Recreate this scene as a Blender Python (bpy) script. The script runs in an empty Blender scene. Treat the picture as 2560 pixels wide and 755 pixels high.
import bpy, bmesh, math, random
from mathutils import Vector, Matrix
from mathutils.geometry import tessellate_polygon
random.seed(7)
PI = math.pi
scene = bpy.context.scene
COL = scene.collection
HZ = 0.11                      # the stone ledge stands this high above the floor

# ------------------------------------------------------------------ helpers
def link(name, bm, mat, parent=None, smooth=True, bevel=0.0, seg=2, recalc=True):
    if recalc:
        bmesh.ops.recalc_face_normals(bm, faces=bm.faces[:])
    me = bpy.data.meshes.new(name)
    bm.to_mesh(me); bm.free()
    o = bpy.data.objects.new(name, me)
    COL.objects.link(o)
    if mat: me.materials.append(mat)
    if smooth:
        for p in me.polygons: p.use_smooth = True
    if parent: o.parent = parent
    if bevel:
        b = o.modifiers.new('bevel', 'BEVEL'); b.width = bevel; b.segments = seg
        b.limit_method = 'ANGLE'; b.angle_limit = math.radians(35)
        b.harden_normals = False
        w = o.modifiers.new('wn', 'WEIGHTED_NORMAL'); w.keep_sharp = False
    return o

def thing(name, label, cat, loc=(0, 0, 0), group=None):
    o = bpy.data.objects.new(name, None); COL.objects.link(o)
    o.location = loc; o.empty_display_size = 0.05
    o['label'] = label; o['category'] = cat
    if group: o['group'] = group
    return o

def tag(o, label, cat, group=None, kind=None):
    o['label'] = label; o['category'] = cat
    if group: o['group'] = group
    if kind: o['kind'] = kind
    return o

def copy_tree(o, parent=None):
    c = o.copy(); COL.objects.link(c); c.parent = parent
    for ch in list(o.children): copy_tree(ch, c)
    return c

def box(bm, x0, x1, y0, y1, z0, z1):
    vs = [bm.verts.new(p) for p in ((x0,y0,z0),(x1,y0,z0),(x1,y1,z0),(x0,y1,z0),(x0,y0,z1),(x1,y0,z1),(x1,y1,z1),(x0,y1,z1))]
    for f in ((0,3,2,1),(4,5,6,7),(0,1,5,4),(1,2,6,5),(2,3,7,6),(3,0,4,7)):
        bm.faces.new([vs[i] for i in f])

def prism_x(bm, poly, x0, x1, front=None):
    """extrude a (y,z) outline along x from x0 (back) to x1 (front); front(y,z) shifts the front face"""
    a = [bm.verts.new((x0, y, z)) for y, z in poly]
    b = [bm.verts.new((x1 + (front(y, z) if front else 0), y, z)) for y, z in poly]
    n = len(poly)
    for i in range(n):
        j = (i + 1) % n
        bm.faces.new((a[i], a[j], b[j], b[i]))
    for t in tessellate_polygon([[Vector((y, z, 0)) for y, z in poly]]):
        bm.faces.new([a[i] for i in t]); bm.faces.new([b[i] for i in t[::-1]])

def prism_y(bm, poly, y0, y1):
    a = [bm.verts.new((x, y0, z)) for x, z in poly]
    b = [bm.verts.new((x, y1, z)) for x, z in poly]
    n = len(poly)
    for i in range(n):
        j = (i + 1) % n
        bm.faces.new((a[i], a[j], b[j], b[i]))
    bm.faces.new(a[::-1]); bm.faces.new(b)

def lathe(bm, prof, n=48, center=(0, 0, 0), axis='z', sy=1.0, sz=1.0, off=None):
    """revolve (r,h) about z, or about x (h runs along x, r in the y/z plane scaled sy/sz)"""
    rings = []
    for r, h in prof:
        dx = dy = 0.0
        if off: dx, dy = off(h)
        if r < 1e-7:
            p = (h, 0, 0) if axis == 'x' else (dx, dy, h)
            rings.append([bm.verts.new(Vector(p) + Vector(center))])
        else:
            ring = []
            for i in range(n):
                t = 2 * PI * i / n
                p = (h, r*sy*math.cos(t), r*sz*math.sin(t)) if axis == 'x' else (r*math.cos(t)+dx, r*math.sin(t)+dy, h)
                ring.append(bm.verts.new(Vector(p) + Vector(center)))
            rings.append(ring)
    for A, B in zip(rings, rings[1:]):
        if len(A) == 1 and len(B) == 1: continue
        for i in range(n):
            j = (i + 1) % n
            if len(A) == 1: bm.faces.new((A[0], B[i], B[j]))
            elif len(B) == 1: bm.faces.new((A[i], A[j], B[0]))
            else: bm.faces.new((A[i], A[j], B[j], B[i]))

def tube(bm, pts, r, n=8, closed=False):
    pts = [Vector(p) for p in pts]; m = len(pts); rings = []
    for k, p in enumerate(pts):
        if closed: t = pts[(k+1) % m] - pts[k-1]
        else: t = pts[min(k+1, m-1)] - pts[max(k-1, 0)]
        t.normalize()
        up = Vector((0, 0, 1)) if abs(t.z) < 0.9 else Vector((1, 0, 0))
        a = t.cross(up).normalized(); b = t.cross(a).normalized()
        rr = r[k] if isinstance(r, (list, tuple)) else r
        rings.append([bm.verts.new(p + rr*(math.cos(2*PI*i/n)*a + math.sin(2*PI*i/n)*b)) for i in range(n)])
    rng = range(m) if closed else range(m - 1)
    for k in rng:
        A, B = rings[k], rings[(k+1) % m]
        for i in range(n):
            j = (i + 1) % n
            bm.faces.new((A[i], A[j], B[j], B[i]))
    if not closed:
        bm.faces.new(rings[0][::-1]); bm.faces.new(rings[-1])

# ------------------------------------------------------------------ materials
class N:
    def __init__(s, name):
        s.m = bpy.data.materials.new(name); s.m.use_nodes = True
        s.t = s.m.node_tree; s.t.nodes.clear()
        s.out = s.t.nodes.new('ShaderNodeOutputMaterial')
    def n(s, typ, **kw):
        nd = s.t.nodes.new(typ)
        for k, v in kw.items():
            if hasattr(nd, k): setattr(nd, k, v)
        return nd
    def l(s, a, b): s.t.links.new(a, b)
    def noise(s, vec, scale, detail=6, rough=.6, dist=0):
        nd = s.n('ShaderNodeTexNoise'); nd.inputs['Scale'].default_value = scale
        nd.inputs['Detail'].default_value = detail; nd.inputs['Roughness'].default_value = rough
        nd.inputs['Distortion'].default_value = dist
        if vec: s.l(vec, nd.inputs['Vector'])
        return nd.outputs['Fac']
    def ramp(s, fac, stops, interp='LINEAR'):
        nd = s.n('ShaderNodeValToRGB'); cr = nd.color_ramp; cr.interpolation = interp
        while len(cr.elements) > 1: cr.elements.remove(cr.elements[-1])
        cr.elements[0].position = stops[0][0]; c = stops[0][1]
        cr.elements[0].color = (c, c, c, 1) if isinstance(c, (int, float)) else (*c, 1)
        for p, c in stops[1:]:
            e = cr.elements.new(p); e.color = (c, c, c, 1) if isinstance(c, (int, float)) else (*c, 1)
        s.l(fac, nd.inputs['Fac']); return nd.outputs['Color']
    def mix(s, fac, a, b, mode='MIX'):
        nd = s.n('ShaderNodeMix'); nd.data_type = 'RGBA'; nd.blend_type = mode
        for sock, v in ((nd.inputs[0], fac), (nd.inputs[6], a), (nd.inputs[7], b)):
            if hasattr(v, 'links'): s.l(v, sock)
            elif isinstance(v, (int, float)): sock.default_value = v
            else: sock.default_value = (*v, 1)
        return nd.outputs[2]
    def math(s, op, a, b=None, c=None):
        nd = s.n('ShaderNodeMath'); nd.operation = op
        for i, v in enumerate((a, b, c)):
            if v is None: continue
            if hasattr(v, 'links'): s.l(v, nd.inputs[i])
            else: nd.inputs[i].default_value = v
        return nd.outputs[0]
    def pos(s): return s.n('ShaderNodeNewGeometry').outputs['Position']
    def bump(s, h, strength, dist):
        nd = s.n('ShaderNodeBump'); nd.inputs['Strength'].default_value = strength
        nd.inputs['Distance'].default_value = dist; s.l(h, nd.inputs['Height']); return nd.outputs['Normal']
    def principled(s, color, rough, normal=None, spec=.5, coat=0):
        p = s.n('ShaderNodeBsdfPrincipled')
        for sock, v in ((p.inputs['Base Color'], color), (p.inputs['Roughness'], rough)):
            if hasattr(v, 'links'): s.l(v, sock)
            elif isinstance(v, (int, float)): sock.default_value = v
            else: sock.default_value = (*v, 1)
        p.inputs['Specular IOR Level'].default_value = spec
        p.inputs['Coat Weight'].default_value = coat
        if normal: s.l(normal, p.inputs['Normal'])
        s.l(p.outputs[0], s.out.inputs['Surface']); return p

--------

*Objective*
Extract exactly the leading lines of the data, stopping at and including the line with "above the floor".

*Problem solution*
Recreate this scene as a Blender Python (bpy) script. The script runs in an empty Blender scene. Treat the picture as 2560 pixels wide and 755 pixels high.
import bpy, bmesh, math, random
from mathutils import Vector, Matrix
from mathutils.geometry import tessellate_polygon
random.seed(7)
PI = math.pi
scene = bpy.context.scene
COL = scene.collection
HZ = 0.11                      # the stone ledge stands this high above the floor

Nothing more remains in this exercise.